Q: What should the legislature do to ensure that all Californians have access to health care?

Mr. Laird supports and is co-author of the single payer method of universal health care S.B. 921 (the Health Care for All Californians Act) with State Senator Sheila Kuehl. It has been reintroduced, and they will continue efforts to move it through the Legislature. The LWVC believes that a basic level of quality health care should be available to everyone and supports this "single payer" method of universal health care.

Mr. Laird mentioned that Santa Cruz County is now providing health insurance for all uninsured children under 18 years old.

Q: Do you think that reform of any of the following is desirable? If not, why not? If yes, what should the legislature do?

Mr. Laird supports reforming term limits because it takes time to build experience and relationships necessary to be effective in reaching common ground with other legislators. Every session brings many new legislators and this process must start again. He mentioned increasing the limits to a maximum of 14 years, which could be served in either the Senate or the Assembly or a combination of the two. He suggests tying this reform to redistricting. He strongly feels that we need a truly diverse commission for redistricting rather than the retired judges proposed by the Governor.

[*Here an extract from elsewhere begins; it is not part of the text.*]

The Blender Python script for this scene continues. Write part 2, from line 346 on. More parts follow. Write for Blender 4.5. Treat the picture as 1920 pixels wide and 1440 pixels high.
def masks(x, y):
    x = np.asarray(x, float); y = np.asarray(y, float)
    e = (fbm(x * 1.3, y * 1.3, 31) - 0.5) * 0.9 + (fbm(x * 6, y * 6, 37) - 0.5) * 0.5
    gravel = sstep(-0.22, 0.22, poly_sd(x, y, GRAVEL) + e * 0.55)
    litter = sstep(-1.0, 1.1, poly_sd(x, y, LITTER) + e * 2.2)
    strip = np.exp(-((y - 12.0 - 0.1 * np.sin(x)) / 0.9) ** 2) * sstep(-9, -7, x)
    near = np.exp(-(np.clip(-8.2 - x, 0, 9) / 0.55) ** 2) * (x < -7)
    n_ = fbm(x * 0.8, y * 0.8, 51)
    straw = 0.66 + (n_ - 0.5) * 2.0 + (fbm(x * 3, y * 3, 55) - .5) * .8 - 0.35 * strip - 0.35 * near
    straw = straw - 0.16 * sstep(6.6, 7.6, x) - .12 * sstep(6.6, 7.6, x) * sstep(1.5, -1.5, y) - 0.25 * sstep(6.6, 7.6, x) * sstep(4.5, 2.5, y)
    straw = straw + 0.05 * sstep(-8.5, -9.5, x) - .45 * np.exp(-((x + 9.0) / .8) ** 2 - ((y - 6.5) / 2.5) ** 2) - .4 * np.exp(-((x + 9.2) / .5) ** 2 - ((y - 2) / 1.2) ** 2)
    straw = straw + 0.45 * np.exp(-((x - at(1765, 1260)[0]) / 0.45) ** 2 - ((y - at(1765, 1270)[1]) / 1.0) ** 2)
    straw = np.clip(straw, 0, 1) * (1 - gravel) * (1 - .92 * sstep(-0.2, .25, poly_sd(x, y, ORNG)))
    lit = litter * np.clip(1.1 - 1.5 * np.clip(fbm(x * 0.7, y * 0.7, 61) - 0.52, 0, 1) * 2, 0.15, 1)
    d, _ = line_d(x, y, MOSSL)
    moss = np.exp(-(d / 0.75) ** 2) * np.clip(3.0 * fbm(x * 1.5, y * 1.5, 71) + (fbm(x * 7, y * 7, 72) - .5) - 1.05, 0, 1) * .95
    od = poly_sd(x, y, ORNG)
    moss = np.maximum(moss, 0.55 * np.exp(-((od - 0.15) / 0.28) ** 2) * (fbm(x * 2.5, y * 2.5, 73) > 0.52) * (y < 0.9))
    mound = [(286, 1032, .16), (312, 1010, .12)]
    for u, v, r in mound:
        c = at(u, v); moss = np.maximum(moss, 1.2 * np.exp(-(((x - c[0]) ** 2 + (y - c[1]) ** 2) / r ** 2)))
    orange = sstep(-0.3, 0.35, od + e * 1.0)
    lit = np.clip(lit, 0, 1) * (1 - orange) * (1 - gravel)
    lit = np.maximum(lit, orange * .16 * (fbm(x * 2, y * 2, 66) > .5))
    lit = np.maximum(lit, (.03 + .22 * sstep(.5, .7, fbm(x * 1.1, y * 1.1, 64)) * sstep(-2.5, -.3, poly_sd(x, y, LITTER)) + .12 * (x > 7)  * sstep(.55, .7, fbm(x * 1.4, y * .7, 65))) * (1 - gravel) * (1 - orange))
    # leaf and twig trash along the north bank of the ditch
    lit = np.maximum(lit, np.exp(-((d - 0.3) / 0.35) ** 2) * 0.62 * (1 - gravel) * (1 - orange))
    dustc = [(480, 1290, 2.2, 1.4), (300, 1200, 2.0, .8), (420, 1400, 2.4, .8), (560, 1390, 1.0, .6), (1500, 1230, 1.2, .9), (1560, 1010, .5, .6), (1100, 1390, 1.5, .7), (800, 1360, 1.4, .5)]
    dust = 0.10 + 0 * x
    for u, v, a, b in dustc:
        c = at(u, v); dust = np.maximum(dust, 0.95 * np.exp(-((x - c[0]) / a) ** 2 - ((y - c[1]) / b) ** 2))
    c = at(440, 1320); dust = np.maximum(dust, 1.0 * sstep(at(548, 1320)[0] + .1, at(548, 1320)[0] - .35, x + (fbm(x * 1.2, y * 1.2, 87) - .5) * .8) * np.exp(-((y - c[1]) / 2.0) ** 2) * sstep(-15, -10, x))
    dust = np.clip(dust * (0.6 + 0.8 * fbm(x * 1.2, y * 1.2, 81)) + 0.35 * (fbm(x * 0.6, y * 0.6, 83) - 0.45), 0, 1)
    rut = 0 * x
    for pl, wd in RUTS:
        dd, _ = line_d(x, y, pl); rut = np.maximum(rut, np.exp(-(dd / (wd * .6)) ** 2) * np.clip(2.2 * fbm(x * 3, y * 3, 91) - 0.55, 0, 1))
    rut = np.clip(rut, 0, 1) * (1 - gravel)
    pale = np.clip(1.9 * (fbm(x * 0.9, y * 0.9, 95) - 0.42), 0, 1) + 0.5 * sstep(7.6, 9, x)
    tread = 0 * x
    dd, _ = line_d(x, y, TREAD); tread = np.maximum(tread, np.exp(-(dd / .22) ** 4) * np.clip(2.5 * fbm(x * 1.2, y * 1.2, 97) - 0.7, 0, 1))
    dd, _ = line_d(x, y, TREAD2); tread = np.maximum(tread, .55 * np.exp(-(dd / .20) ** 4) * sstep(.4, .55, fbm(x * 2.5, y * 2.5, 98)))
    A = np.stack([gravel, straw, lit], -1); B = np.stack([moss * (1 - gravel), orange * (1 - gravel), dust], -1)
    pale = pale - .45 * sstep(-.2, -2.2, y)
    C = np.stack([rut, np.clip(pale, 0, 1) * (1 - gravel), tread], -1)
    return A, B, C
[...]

The LWVC position on redistricting states:

"Responsibility for redistricting preferably should be vested in a bipartisan special commission, with membership that includes citizens at large, representatives of public interest groups, and minority group interests."

Mr. Laird does not support mid-term redistricting, seeing it as a potential power grab as has been the case in other states such as Texas. Redistricting should occur following the new census.

Mr. Laird co-authored the Clean Money Initiative Bill last year and believes it may earn more support in the Legislature this year. The League is working with the California Clean Money Campaign and other groups to bring the "Clean Money option" to California. He mentioned that the cost of this bill (around $70 million) in the current deficit situation makes it more difficult and it may be that success will be achieved only through the initiative process.

Mr. Laird supports the reform of Proposition 13 - "splitting the roll" on the assessment of residential and commercial property. He does not think it can be successful in the Legislature, as it requires a two-thirds vote in each house. It will require an initiative that he would support.

Q: What are the major issues that you see the legislature must deal with in 2005? What are your personal priorities?

Mr. Laird says it is hard to imagine any issue more dominant than the budget in 2005. His personal priorities include authorship of four water bills: disaster planning in the Delta; maintenance of levies; Colorado River water shortage (tamarisk plant control); and closer to home, a consensus bill regarding proposed water projects which would commit the first 750 acre feet of any water project to affordable housing.

He is also author of a civil rights bill that addresses sexual orientation, family status, marital status, and gender identity. Other priorities include bills that would automatically enroll food stamp recipient children into the free lunch program; transfer Hatton Canyon from the state to the County Park District and reinstatement of double-fine districts for Carmel Valley Road and Highway 101 in Prunedale.